[Task to complete] Please transcribe the data that follows without the pictures, keeping every word the same.

[Information provided]
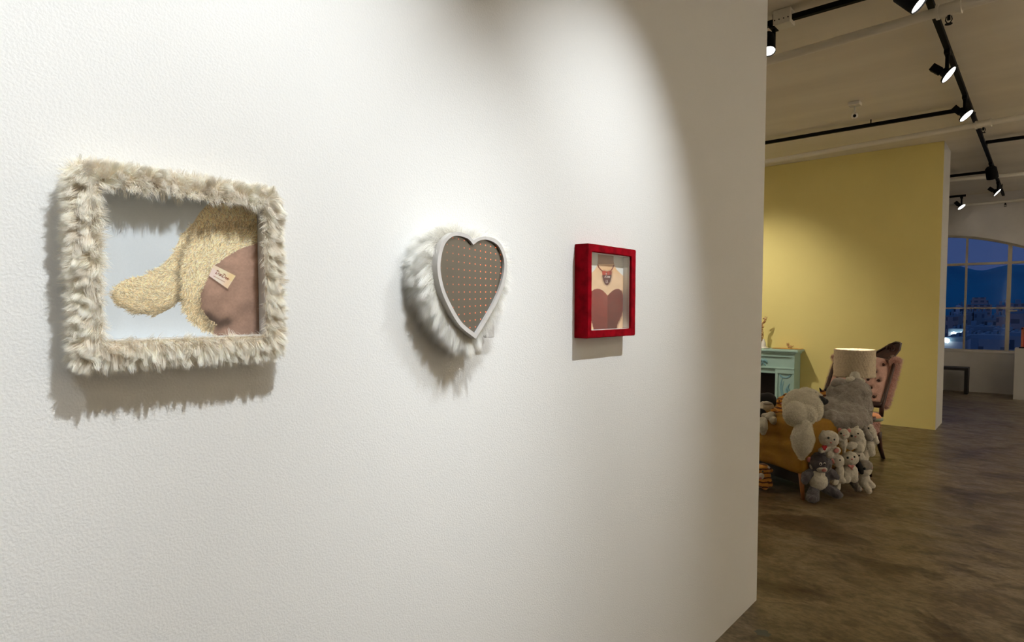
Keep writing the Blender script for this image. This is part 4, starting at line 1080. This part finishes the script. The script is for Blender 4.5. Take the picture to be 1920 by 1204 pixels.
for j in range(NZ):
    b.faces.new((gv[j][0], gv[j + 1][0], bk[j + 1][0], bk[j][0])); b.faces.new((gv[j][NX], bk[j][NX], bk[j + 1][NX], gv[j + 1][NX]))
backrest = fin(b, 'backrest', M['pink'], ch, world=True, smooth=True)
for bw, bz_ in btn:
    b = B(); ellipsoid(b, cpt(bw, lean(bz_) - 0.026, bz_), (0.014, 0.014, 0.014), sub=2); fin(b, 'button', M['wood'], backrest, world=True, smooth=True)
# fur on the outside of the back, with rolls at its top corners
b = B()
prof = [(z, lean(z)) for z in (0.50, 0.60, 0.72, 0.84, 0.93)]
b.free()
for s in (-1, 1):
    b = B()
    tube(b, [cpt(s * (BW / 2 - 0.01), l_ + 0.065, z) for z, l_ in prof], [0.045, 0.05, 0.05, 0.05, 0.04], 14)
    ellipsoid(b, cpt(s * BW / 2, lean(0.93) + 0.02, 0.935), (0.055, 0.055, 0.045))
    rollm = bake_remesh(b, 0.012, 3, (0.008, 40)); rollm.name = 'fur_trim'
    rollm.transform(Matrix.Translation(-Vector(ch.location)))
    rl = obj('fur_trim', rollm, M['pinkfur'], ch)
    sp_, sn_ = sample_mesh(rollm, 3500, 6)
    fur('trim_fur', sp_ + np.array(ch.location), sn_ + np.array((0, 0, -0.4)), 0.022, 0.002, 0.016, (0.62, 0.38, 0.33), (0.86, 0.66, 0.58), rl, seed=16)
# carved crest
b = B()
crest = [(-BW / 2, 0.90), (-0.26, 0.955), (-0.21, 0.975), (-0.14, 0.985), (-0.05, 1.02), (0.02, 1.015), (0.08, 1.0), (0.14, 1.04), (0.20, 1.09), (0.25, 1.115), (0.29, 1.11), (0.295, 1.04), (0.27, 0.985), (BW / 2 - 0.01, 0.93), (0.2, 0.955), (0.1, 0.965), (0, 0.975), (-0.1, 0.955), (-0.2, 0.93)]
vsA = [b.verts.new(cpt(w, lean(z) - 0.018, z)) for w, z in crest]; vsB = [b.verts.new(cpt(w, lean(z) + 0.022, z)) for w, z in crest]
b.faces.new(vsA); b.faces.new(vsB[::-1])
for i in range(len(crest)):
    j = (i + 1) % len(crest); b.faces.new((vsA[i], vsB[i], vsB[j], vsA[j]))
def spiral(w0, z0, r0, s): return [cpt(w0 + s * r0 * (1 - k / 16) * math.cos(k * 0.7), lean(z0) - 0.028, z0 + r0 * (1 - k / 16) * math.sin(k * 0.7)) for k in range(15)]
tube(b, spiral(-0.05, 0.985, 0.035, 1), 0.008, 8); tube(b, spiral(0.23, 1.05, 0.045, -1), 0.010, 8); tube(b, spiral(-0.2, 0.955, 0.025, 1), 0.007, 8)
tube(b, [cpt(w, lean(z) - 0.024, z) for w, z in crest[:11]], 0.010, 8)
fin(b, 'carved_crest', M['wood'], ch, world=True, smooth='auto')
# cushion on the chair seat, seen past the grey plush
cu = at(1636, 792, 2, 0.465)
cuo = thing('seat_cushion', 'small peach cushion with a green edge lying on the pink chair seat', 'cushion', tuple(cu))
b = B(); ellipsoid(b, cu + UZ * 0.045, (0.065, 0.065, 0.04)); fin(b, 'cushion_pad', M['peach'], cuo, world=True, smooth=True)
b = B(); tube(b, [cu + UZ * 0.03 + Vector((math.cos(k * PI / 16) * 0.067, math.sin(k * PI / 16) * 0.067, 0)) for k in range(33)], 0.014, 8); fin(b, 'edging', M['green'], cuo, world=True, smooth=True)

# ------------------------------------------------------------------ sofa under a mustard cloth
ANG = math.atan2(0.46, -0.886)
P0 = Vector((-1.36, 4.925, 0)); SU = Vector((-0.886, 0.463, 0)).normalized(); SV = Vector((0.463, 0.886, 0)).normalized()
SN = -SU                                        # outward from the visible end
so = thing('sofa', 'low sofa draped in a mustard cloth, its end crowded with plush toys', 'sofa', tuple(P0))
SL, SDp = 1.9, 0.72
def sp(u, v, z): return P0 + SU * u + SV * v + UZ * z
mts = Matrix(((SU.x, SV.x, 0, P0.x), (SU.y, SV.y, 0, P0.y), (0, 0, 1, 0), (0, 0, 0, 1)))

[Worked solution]
Keep writing the Blender script for this image. This is part 4, starting at line 1080. This part finishes the script. The script is for Blender 4.5. Take the picture to be 1920 by 1204 pixels.
for j in range(NZ):
    b.faces.new((gv[j][0], gv[j + 1][0], bk[j + 1][0], bk[j][0])); b.faces.new((gv[j][NX], bk[j][NX], bk[j + 1][NX], gv[j + 1][NX]))
backrest = fin(b, 'backrest', M['pink'], ch, world=True, smooth=True)
for bw, bz_ in btn:
    b = B(); ellipsoid(b, cpt(bw, lean(bz_) - 0.026, bz_), (0.014, 0.014, 0.014), sub=2); fin(b, 'button', M['wood'], backrest, world=True, smooth=True)
# fur on the outside of the back, with rolls at its top corners
b = B()
prof = [(z, lean(z)) for z in (0.50, 0.60, 0.72, 0.84, 0.93)]
b.free()
for s in (-1, 1):
    b = B()
    tube(b, [cpt(s * (BW / 2 - 0.01), l_ + 0.065, z) for z, l_ in prof], [0.045, 0.05, 0.05, 0.05, 0.04], 14)
    ellipsoid(b, cpt(s * BW / 2, lean(0.93) + 0.02, 0.935), (0.055, 0.055, 0.045))
    rollm = bake_remesh(b, 0.012, 3, (0.008, 40)); rollm.name = 'fur_trim'
    rollm.transform(Matrix.Translation(-Vector(ch.location)))
    rl = obj('fur_trim', rollm, M['pinkfur'], ch)
    sp_, sn_ = sample_mesh(rollm, 3500, 6)
    fur('trim_fur', sp_ + np.array(ch.location), sn_ + np.array((0, 0, -0.4)), 0.022, 0.002, 0.016, (0.62, 0.38, 0.33), (0.86, 0.66, 0.58), rl, seed=16)
# carved crest
b = B()
crest = [(-BW / 2, 0.90), (-0.26, 0.955), (-0.21, 0.975), (-0.14, 0.985), (-0.05, 1.02), (0.02, 1.015), (0.08, 1.0), (0.14, 1.04), (0.20, 1.09), (0.25, 1.115), (0.29, 1.11), (0.295, 1.04), (0.27, 0.985), (BW / 2 - 0.01, 0.93), (0.2, 0.955), (0.1, 0.965), (0, 0.975), (-0.1, 0.955), (-0.2, 0.93)]
vsA = [b.verts.new(cpt(w, lean(z) - 0.018, z)) for w, z in crest]; vsB = [b.verts.new(cpt(w, lean(z) + 0.022, z)) for w, z in crest]
b.faces.new(vsA); b.faces.new(vsB[::-1])
for i in range(len(crest)):
    j = (i + 1) % len(crest); b.faces.new((vsA[i], vsB[i], vsB[j], vsA[j]))
def spiral(w0, z0, r0, s): return [cpt(w0 + s * r0 * (1 - k / 16) * math.cos(k * 0.7), lean(z0) - 0.028, z0 + r0 * (1 - k / 16) * math.sin(k * 0.7)) for k in range(15)]
tube(b, spiral(-0.05, 0.985, 0.035, 1), 0.008, 8); tube(b, spiral(0.23, 1.05, 0.045, -1), 0.010, 8); tube(b, spiral(-0.2, 0.955, 0.025, 1), 0.007, 8)
tube(b, [cpt(w, lean(z) - 0.024, z) for w, z in crest[:11]], 0.010, 8)
fin(b, 'carved_crest', M['wood'], ch, world=True, smooth='auto')
# cushion on the chair seat, seen past the grey plush
cu = at(1636, 792, 2, 0.465)
cuo = thing('seat_cushion', 'small peach cushion with a green edge lying on the pink chair seat', 'cushion', tuple(cu))
b = B(); ellipsoid(b, cu + UZ * 0.045, (0.065, 0.065, 0.04)); fin(b, 'cushion_pad', M['peach'], cuo, world=True, smooth=True)
b = B(); tube(b, [cu + UZ * 0.03 + Vector((math.cos(k * PI / 16) * 0.067, math.sin(k * PI / 16) * 0.067, 0)) for k in range(33)], 0.014, 8); fin(b, 'edging', M['green'], cuo, world=True, smooth=True)

# ------------------------------------------------------------------ sofa under a mustard cloth
ANG = math.atan2(0.46, -0.886)
P0 = Vector((-1.36, 4.925, 0)); SU = Vector((-0.886, 0.463, 0)).normalized(); SV = Vector((0.463, 0.886, 0)).normalized()
SN = -SU                                        # outward from the visible end
so = thing('sofa', 'low sofa draped in a mustard cloth, its end crowded with plush toys', 'sofa', tuple(P0))
SL, SDp = 1.9, 0.72
def sp(u, v, z): return P0 + SU * u + SV * v + UZ * z
mts = Matrix(((SU.x, SV.x, 0, P0.x), (SU.y, SV.y, 0, P0.y), (0, 0, 1, 0), (0, 0, 0, 1)))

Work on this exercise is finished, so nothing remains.